Not until recently, anyway. A year after her death in 1994, I traveled to southwest Alabama for a family. Surrounded by my relatives, I was blessed with hearing story after story about the woman who raised me. At some point I brought up the subject of my mother’s curious hatred of the color red. For a moment everyone in the room fell silent and stared at me. "You mean you don't know?" someone finally asked.

Red, I was told, had altered our family history. For us, it meant the difference between slavery and freedom. My great-great-grandfather, as the story goes, had just reached puberty and was alone in the African forest performing the initiation rituals demanded by his village. Out of the corner of his eye, he spotted a distant red banner that stood out against the green backdrop, and he became distracted. When he went to investigate, his life – as well as the lives of all of his descendants – was changed forever. The banner belonged to a band of slave hunters, who seized this strong young man and shipped him across the Atlantic to the Americas. In spite of numerous attempts to escape, he remained until he was finally able to free himself by joining the victorious Union Army during the Civil War.

To this day, I don’t understand why my mother never shared this rich family legend. But I do understand her strong feelings about wearing such a bold color. When I was growing up in the Deep South, a black boy had to be careful not to call too much attention to himself. My mother‘s protective instincts were working overtime, and for that I'm grateful.

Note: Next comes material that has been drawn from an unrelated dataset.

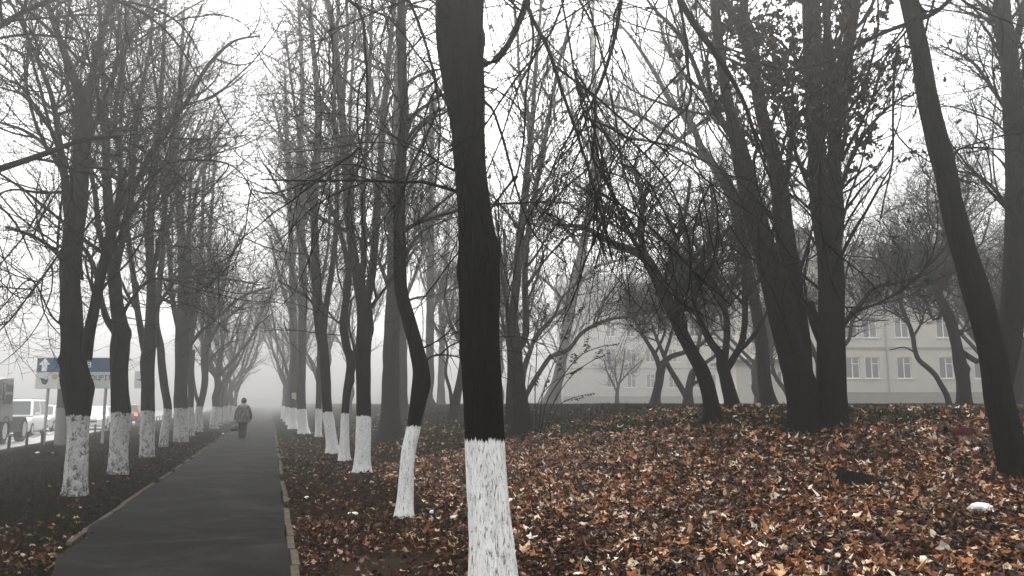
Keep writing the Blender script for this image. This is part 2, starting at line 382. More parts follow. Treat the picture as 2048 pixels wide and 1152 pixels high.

But today I reclaim red, and all the loudness, boldness, and ethnicity it evokes. I see it reflected in each of the flags of the countries of Africa. It’s the color associated with the ancient kingdoms of Nubia and Kush, and the powerful West African deity of thunder and lightening, Shango. Red saturates our African culture and is woven throughout the stories that make up our legacy. For me, it represents a bridge to my past.